There was no alert or warning from the university or the Watsafe system. Watsafe had just tested its system less than an hour before.  

Students in and around Hagey Hall were confused and scared and, although there were no fatalities, there was no guarantee people would be safe. The school did not keep its students or faculty safe in a very dangerous situation.  

I hope that this situation is not followed with just words.  

Although the university cannot be held solely accountable for Villalba-Aleman’s actions, they should be held accountable for their inability to communicate with the community in a timely manner.  

Shortly after, the police also stated they believed this was a hate-motivated attack.  

Of course, as a woman and someone who has many close friends who don’t fit the gender binary, this was a horrifying realization.  
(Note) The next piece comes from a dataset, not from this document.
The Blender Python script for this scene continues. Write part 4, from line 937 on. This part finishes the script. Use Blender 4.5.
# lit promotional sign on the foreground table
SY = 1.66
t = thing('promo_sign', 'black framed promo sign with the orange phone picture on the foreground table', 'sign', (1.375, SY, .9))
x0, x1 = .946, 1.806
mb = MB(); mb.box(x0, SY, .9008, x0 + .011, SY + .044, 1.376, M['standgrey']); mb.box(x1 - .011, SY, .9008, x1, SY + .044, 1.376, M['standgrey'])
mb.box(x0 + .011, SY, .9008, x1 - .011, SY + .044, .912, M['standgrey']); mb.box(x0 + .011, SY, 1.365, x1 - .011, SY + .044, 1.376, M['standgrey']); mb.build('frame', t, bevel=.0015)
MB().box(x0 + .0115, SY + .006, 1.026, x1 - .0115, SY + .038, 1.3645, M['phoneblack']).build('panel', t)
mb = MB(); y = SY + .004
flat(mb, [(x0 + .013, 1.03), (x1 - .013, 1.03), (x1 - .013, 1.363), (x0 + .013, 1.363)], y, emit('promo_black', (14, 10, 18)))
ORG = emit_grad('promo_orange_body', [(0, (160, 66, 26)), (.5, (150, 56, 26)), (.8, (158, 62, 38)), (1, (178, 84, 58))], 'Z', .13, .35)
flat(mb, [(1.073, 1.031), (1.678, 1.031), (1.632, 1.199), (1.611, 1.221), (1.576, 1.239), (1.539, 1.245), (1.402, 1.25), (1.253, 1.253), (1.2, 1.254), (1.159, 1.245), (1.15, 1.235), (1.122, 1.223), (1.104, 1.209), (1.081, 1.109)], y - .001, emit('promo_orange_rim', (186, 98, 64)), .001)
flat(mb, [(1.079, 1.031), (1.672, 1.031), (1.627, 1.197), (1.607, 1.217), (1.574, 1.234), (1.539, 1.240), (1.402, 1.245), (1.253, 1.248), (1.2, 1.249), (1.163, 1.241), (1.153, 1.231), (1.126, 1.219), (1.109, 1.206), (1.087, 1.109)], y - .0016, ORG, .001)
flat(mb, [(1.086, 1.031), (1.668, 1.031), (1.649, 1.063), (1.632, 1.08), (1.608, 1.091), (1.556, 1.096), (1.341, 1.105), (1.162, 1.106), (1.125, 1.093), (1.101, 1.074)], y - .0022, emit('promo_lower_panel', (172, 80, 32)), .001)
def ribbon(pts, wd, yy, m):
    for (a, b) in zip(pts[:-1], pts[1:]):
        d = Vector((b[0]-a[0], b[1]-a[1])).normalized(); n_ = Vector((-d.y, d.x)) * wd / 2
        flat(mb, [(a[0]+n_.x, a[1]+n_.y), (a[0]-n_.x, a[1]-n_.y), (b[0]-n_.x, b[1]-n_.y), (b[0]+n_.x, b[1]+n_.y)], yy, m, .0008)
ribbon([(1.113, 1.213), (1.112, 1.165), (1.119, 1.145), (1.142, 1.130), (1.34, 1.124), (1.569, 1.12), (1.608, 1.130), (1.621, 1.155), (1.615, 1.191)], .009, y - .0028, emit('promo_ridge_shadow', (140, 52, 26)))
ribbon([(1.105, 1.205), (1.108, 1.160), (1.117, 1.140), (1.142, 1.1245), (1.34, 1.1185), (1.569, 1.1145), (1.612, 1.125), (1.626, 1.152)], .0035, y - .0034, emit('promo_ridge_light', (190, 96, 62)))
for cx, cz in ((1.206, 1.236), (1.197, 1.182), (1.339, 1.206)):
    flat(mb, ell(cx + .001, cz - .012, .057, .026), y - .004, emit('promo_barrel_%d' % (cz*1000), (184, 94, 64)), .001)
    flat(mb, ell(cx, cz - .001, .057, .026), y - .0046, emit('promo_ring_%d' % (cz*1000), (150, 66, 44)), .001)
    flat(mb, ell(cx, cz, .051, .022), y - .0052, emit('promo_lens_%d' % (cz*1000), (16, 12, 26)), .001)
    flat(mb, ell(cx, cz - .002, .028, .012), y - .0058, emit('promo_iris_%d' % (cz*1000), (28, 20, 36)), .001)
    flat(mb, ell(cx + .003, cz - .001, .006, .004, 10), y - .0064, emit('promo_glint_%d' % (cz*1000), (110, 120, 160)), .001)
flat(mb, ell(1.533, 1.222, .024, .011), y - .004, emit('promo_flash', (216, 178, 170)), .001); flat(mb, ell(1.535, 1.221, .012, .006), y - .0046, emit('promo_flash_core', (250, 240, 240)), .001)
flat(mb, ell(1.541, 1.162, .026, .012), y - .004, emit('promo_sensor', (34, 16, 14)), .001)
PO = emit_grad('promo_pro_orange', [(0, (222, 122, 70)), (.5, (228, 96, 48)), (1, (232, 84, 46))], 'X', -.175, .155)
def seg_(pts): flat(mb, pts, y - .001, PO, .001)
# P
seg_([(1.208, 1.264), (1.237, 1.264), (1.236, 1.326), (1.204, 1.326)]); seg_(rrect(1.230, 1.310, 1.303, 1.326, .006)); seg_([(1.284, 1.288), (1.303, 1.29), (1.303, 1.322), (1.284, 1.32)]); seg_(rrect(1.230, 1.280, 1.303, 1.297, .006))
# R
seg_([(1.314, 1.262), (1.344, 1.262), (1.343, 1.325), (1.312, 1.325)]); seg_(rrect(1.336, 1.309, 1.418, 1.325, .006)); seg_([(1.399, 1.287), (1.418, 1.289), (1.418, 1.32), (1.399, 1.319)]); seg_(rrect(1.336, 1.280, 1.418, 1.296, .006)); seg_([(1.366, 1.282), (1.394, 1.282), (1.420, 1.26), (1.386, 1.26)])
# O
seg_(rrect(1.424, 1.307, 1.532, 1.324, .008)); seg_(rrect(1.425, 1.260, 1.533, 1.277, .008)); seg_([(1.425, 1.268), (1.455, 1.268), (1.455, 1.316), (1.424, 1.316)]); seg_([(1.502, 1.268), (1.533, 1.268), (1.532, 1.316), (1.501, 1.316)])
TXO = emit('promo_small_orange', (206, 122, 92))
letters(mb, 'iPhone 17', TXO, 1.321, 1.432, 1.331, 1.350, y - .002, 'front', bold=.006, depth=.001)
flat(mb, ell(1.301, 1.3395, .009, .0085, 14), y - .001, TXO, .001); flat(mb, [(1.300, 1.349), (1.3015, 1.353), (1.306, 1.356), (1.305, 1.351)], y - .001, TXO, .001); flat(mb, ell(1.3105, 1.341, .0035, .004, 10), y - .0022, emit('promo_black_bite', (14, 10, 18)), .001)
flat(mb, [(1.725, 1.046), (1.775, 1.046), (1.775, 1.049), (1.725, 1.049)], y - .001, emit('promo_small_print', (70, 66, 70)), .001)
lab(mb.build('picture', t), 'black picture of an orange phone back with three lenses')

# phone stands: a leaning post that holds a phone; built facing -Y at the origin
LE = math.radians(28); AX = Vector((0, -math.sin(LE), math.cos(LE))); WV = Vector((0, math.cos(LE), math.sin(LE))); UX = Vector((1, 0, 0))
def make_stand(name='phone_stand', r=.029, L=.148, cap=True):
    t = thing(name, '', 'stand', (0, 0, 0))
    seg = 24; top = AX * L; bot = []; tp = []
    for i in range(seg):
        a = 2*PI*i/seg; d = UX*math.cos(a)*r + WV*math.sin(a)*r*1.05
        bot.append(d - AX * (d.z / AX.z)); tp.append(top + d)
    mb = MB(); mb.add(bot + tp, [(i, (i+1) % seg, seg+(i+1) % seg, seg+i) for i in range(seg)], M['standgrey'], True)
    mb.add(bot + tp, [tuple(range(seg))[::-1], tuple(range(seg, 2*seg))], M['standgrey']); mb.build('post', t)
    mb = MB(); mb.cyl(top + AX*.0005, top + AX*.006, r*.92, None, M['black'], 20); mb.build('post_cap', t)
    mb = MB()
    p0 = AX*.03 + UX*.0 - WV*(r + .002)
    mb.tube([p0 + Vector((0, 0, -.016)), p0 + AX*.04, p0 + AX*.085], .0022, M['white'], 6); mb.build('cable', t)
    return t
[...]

That this intense hatred exists is no surprise, but I never expected it to manifest so violently in our own community. Despite our efforts and activism and education and speeches, one of our community members fostered enough hatred for others’ identities that he hurt others for it.  

He did this at the tail-end of Pride month, when 2SLGBTQIA+ folks are celebrated. Pride is a celebration, but it is also a protest, a reminder that we are still fighting for equity.  

We have so much more work left to do to make our community safer.  

There is no way to know who is thinking what, whose hatred has filled to the brim and is ready to overflow. As such, equity initiatives and education MUST continue throughout the year.  

Even if someone does not understand others, the values of diversity and acceptance need to be instilled into the foundations of our community.  

They cannot be afterthoughts. They cannot be considered political positions. It is basic human decency and a right to live life freely. This cannot be debatable.